No instruction to go soft on Hindu rioters: Jhadaphia

December 20, 2011 12:27 am | Updated 01:48 am IST - ,AHMEDABAD:

The former Gujarat Minister of State for Home, Gordhan Jhadaphia, has denied that there was “any instruction” issued to the police by the government to go soft on Hindu rioters during the 2002 communal pogrom in the State.

Chief Minister Narendra Modi held the Home portfolio at that time.

Mr. Jhadaphia said it would be “wrong” if anyone claimed that the government had instructed the police to give the rioters a free hand for 24 hours during the “Gujarat bandh” on February 28, following the Godhra train carnage.

Mr. Jhadaphia's statement was recorded in an “in-camera” testimony before the G. T. Nanavati-Akshay Mehta judicial inquiry commission on November 19, 2010. Copies of the document, which was kept as classified by the commission for more than a year, were released on Monday to advocates on a demand from the lawyer for the Jan Sangharsh Manch, Mukul Sinha, who represents the riot victims.

The critics of Mr. Modi had expected that Mr Jhadaphia, who has since developed serious differences with the Chief Minister and left the Bharatiya Janata Party just before the 2007 Assembly elections, would spill the beans on the State government's alleged lukewarm attitude to strictly handling the Hindu rioters.

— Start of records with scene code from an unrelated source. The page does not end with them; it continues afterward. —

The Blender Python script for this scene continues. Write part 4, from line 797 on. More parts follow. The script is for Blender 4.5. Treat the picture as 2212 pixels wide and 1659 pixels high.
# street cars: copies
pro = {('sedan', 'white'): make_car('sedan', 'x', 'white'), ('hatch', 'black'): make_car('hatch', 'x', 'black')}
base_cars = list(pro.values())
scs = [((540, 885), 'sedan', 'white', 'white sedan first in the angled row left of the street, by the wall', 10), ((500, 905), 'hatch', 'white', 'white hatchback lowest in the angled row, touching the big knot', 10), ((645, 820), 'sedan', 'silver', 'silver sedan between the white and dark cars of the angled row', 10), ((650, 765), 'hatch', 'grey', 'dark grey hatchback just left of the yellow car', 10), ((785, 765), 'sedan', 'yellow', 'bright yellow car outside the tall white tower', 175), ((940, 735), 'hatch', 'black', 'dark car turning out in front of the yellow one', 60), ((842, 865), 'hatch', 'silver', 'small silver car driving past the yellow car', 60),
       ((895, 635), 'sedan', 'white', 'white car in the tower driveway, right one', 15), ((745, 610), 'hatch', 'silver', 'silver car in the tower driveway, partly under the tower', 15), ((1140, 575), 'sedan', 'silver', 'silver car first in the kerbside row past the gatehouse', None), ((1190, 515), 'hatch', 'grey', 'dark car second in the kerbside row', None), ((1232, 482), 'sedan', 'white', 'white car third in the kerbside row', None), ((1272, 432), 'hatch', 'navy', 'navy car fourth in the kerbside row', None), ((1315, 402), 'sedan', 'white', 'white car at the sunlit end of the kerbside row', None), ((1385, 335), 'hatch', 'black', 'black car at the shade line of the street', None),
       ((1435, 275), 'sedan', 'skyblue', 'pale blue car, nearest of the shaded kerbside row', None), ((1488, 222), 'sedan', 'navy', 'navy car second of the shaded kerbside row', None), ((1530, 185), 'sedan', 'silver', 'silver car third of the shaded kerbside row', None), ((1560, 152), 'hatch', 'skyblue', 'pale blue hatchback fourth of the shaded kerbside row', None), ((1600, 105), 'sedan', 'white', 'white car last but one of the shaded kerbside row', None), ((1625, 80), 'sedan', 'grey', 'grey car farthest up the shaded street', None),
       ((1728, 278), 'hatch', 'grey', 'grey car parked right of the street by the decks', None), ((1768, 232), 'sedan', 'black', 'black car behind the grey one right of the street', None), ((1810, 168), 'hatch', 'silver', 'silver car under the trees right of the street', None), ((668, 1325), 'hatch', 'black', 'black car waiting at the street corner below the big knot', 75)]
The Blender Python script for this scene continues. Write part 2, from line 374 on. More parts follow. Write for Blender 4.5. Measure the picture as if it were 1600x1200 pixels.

Mr. Jhadaphia, however, had made no mention of the high-level meeting reportedly called by the Chief Minister on the night of February 27, 2002, at his residence in which he was alleged to have “instructed” top police officers to go soft on the Hindu rioters.

State cadre IPS officer Sanjiv Bhatt, who had claimed that he was “personally present” at the meeting as an officer of the then State intelligence bureau, in an affidavit before the Supreme Court claimed about Mr. Modi's “instructions.”

Another former State IPS officer, R. B. Shreekumar, who retired as the additional director general of police, had also claimed “knowledge” about such an instruction from the Chief Minister.

Mr. Jhadaphia claimed that on the day of the train carnage on February 27, he had left for Godhra at around 2 p.m. and was there till about 3 a.m. on February 28 before starting for Gandhinagar.

On his way back, he had taken a brief halt at his residence in Ahmedabad before reaching the State capital early onFebruary 28. His presence in Godhra showed that he could not be present at the meeting convened by Mr. Modi.